For the past few weeks Jon Moynihan, the chairman, has been assisted in running the 2,500-strong organisation by Jeremy Asher, a 39-year-old MBA who joined as chief executive after spells in consulting, trading oil products and finally acquiring and revitalising a former Mobil oil refinery in Germany.
The firm, which was in some trouble several years ago when it appointed Mr Moynihan to the then combined role of chairman and chief executive, sees the arrangement as a way of building on the financial soundness he has instilled.
According to Mr Moynihan, "the building blocks for our continued success are now in place. Given the performance, size and global reach of PA, we needed to strengthen our senior management team. This will be achieved by splitting the role of CEO and chairman."
In selecting Mr Asher, the firm seems to have gone deliberately for a contrast in styles. Where Mr Moynihan is something of a snappy can-do manager whose reputation is largely based on linking the in-vogue concept of shareholder value to executive remuneration, Mr Asher exudes a calmer, more strategic approach.
By applying his enthusiasm for using value creation as the basis for incentives to the firm, Mr Moynihan is credited not only with returning the organisation to financial health but refocusing it away from geographic lines towards a "more integrated, market-facing organisation based on global industries and services".
Given that the firm is broadly based enough to include an executive development centre and a product development arm alongside the usual consultancy specialisms, that has been quite a challenge.
In Mr Moynihan's view one of the keys to succeeding in this area has been to align the interests of everybody in the firm, so that the potentially differentiating skills provided by the Sundridge Park Management Centre or Cambridge Consultants, say, can be brought to bear on clients of other parts of the firm.

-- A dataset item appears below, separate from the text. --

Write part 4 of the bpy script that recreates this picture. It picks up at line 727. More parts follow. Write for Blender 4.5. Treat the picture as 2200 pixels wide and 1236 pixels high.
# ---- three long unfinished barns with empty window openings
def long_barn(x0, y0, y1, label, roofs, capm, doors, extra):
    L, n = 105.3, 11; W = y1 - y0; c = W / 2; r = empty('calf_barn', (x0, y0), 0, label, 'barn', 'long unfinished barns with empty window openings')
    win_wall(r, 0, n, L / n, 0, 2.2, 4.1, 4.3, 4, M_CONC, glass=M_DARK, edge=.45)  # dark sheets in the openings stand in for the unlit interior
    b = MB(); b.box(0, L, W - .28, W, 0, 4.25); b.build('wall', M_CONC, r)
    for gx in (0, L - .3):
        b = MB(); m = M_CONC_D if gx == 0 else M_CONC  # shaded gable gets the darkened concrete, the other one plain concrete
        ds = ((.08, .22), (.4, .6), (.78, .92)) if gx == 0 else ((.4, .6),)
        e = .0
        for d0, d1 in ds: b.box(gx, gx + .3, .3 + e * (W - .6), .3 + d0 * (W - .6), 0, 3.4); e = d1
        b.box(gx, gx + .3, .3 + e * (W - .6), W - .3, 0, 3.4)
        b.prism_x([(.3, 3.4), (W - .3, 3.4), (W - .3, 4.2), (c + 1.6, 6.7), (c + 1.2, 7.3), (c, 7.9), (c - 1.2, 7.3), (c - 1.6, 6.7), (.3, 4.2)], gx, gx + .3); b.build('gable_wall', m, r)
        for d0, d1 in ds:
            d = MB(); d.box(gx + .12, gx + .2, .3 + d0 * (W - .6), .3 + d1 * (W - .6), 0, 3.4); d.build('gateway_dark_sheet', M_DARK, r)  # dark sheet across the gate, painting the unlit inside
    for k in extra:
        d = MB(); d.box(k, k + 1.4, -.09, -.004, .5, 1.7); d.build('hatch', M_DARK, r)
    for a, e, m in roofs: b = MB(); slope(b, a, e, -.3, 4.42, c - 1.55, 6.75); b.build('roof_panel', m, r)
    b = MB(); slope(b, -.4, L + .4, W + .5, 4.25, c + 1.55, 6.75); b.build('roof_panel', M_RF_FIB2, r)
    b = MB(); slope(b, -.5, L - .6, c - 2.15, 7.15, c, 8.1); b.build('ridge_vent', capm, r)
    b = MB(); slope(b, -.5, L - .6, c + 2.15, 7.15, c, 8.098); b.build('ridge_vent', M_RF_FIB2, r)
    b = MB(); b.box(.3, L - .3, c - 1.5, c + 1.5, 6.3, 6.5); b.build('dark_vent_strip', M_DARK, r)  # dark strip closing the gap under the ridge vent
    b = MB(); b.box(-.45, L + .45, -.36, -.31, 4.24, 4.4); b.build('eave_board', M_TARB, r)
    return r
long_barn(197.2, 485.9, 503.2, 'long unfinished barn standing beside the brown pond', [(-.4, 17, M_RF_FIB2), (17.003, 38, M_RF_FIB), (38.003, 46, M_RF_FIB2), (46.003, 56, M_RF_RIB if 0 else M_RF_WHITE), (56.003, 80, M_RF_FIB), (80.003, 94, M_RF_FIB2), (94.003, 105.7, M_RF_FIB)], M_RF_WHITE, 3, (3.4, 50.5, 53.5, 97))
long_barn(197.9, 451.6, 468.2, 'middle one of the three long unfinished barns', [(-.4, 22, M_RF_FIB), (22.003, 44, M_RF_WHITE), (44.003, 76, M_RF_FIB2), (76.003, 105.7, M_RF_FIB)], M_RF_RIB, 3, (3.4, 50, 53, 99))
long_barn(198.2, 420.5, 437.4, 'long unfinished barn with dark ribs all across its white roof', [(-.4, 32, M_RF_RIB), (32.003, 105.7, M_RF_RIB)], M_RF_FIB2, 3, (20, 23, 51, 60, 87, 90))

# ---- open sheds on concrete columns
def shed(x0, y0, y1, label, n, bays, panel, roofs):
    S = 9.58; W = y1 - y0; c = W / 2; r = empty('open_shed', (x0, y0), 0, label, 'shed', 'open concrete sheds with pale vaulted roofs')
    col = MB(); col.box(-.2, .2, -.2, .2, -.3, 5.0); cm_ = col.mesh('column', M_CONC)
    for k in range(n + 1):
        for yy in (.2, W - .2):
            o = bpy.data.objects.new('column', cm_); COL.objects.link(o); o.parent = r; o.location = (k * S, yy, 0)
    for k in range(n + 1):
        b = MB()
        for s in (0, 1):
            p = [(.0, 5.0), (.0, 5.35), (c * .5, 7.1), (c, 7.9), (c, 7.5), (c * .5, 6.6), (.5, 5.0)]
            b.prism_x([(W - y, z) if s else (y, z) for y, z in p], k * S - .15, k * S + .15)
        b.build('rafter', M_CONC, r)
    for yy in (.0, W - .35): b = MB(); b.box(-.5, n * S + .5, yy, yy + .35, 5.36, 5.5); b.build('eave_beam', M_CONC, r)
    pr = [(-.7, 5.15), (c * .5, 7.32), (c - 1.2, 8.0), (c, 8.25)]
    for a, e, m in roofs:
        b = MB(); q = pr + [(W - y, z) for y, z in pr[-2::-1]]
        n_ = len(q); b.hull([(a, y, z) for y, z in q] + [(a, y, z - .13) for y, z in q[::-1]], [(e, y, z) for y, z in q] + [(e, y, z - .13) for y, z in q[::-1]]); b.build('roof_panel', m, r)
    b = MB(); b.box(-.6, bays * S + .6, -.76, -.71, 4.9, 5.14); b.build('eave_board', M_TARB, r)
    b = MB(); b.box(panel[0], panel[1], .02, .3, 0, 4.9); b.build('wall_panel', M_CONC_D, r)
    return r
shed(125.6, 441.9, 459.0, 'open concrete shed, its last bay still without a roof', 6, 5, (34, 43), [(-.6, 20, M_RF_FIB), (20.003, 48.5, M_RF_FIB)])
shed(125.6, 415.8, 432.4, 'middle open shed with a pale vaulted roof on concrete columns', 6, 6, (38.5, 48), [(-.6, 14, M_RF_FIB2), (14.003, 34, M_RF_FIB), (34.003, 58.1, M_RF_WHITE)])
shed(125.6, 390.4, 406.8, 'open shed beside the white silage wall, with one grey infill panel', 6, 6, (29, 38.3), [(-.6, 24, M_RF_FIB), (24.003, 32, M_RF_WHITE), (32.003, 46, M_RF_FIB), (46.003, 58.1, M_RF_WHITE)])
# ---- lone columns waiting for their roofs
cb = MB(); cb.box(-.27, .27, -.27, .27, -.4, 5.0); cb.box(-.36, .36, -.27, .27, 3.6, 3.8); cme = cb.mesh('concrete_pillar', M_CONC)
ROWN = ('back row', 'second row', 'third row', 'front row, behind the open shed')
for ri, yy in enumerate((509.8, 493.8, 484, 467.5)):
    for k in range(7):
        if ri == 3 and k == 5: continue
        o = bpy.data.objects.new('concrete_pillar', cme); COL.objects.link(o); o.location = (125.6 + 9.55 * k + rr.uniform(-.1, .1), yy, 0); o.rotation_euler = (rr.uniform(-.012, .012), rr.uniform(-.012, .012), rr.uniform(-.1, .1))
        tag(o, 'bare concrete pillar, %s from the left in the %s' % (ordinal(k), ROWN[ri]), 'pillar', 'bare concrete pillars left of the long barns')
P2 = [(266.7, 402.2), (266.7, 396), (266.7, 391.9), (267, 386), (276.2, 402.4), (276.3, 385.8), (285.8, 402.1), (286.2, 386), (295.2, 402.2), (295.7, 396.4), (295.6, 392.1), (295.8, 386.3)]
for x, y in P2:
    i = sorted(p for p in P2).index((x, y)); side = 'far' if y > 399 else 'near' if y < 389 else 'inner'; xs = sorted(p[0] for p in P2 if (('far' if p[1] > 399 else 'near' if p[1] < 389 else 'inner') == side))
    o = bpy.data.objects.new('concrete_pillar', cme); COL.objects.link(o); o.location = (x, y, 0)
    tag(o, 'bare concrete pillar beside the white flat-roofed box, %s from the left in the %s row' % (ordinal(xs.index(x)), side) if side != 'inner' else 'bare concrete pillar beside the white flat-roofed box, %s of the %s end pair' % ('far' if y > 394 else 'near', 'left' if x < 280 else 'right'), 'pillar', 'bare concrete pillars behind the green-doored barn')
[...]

Achieving this meant altering the ownership structure. It also led to Mr Moynihan tendering his resignation at the end of last year after problems arose during discussions with the then majority shareholder, the Butten Trust, about reforming the structure to give all employees, rather than just senior executives, a share in the profits. With those difficulties now resolved, Mr Moynihan has agreed to remain in place alongside Mr Asher.
Although the firm emphasises that Mr Asher's last role in turning around an oil operation, on top of his past consulting work with what is now Mercer Management Consulting, makes him an "action-oriented executive" who will focus on driving the business forward through the key areas of management, information and technology consultancy, it is clear that his key contribution will be as a thinker.
As executive chairman Mr Moynihan will focus on governance issues, long- term vision and strategy, but he says he will be looking to his new colleague to "provide us with new insights into how we can continue to grow the organisation and build on our already strong reputation in the market".
Mr Asher is starting off by taking a detailed look at the whole business, but he has already been struck by PA's success in introducing share ownership and a stake in the bonus pool for everybody in the organisation, and points out that as a result PA is assisting several other professional services firms with these issues.
He also professes himself impressed by the breadth of the firm's operations. And while conscious that it is possible to be too broadly based, he sees real benefit in being able to draw on all that expertise. PA can add "tremendous amounts of value" and, accordingly, solve problems that others cannot, he says.